Read the listing and extract each line that includes the word "from".

-- Data shown start --

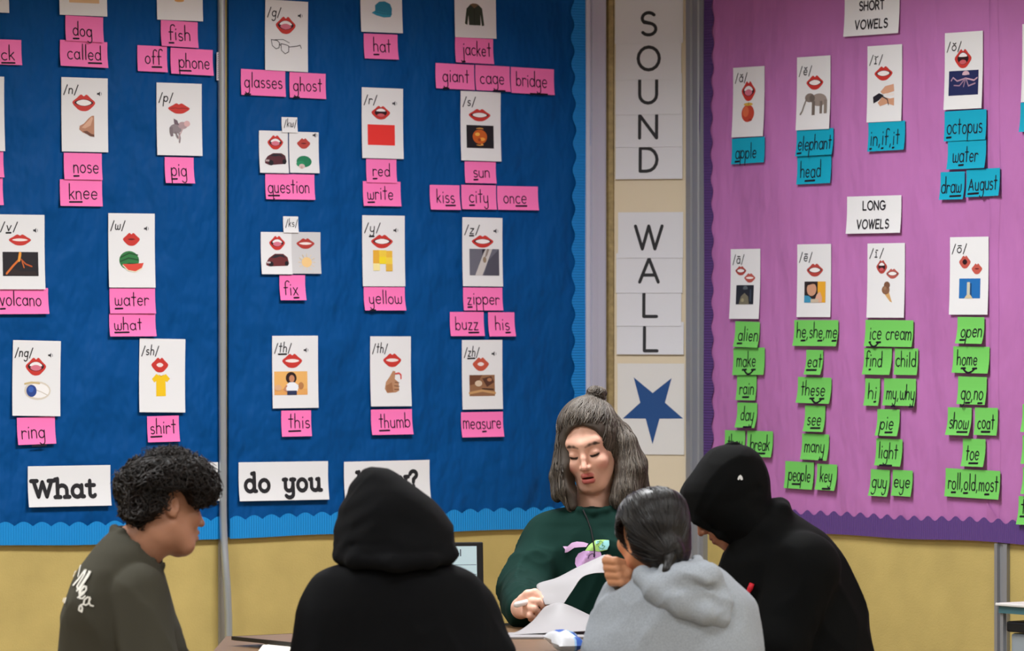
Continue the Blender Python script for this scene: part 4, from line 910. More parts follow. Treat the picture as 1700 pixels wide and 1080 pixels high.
def hand_pose(p, wrist, knuckle_mid, across, curl, palm_t=.013, thumb=None, size=1.0, k=.006):
    """palm from wrist to knuckles; across = unit vector index->little; each finger: bend direction list"""
    w_ = np.asarray(wrist, float); m = np.asarray(knuckle_mid, float); ac = np.asarray(across, float); ac /= np.linalg.norm(ac)
    d = None
    for i in range(4):
        kx = m + ac * (i - 1.5) * .0195 * size; wx = w_ + ac * (i - 1.5) * .011 * size
        c = cap(p, wx, kx, palm_t, palm_t * .86); d = c if d is None else smin(d, c, .012)
        c = chain(p, [kx] + [np.asarray(t, float) for t in curl[i]], [.0098 * size, .0088 * size, .0080 * size, .0068 * size][:len(curl[i]) + 1], .003); d = smin(d, c, .004)
    if thumb is not None: d = smin(d, chain(p, [np.asarray(t, float) for t in thumb], [.014, .0112, .0098, .0078][:len(thumb)], .004), k)
    return d
# ------------------------------------------------------------------ people
class Px:
    """measures on the photograph turned into metres at a person's distance"""
    def __init__(s, Y): s.Y = Y; s.k = Y / F
    def p(s, u, v, dy=0.0): return at(u, v, s.Y + dy)
    def rows(s, R): return [(EYE - (v - HOR) * s.k, ((a + b) / 2 - CX) * s.k, (b - a) / 2 * s.k, s.Y + cy, d) for v, a, b, d, cy in R]
def fabric(name, color, noise=None, sheen=0.0, bump=.35): return mat(name, color, .92, spec=.15, noise=noise, bump=(900, bump, .0012), sheen=sheen)
SKIN = mat('skin', (200, 150, 125), .5, spec=.35, attr='tint', bump=(700, .08, .001)); SKIN.node_tree.nodes['Principled BSDF'].inputs['Subsurface Weight'].default_value = .08
SKIN.node_tree.nodes['Principled BSDF'].inputs['Subsurface Radius'].default_value = (.012, .005, .003)
HAIRM = mat('hair', (40, 36, 34), .55, spec=.3, attr='tint'); SLEEK = mat('sleek_hair', (22, 20, 20), .42, spec=.4, attr='tint')
DENIM = fabric('dark_denim', (36, 42, 58)); SHOE = mat('shoe_dark', (28, 28, 30), .6); SOLE = mat('shoe_sole', (210, 208, 200), .6)

def legs(pel, g, inset=0.0):
    g = np.array([g[0], g[1], 0.0]); g /= np.linalg.norm(g); l = np.array([-g[1], g[0], 0]); pel = np.asarray(pel, float); J = []
    for s in (-1, 1):
        hip = pel + l * s * .085; kn = pel + g * .40 + l * s * .10; kn[2] = .52; an = kn + g * .02 + l * s * .01; an[2] = .10; J.append((hip, kn, an))
    def f(p):
        d = ell(p, pel + [0, 0, .02], (.165 - inset, .135 - inset, .09 - inset))
        for h, k, a in J: d = smin(d, chain(p, [h, k, a], [.082 - inset, .062 - inset, .048 - inset]), .03)
        return d
    return f, J, g
def lower(person, org, pel, g):
    f, J, gd = legs(pel, g); P = np.concatenate([np.array(j) for j in J] + [[pel]]); lo, hi = P.min(0) - .2, P.max(0) + .2
    fc = lambda p: smax(f(p), .115 - p[:, 2], .006)
    solid('trousers', fc, axis((lo[0], hi[0], .014)), axis((lo[1], hi[1], .014)), axis((.08, .66, .014)), DENIM, person, org, smooth=1)
    for h, k, a in J:
        b = a + gd * .14; b[2] = .045; hl = a - gd * .03; hl[2] = .05
        fs = lambda p: smax(smin(cap(p, hl, b, .042, .036), cap(p, a + [0, 0, -.02], a + [0, 0, .02], .042), .02), .012 - p[:, 2], .003)
        lo2, hi2 = np.minimum(hl, b) - .06, np.maximum(hl, b) + .06
        s = solid('shoe', fs, axis((lo2[0], hi2[0], .008)), axis((lo2[1], hi2[1], .008)), axis((0.0, .19, .008)), SHOE, person, org, smooth=1)
        fsl = lambda p: smax(cap(p * [1, 1, 0], hl * [1, 1, 0], b * [1, 1, 0], .043, .038), np.abs(p[:, 2] - .008) - .007, .003)
        solid('sole', fsl, axis((lo2[0], hi2[0], .008)), axis((lo2[1], hi2[1], .008)), axis((-.003, .03, .004)), SOLE, s, (0, 0, 0) if False else org)
def stool(pel, label):
    x, y = pel[0], pel[1]; t = tag(empty('stool', (x, y, 0)), label, 'stool', 'classroom stools')
    b = MB(); b.prism([(.16 * math.cos(a), .16 * math.sin(a)) for a in np.linspace(0, 2 * math.pi, 28, endpoint=False)], .40, .425); b.build('seat', mat('stool_seat', (60, 80, 120), .5), t)
    for k in range(4):
        a = math.pi / 4 + k * math.pi / 2; MB().tube([(.10 * math.cos(a), .10 * math.sin(a), .40), (.17 * math.cos(a), .17 * math.sin(a), 0)], .011, 8).build('leg', GREYM, t, smooth=True)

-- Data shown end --

Task answer:
Continue the Blender Python script for this scene: part 4, from line 910. More parts follow. Treat the picture as 1700 pixels wide and 1080 pixels high.
    """palm from wrist to knuckles; across = unit vector index->little; each finger: bend direction list"""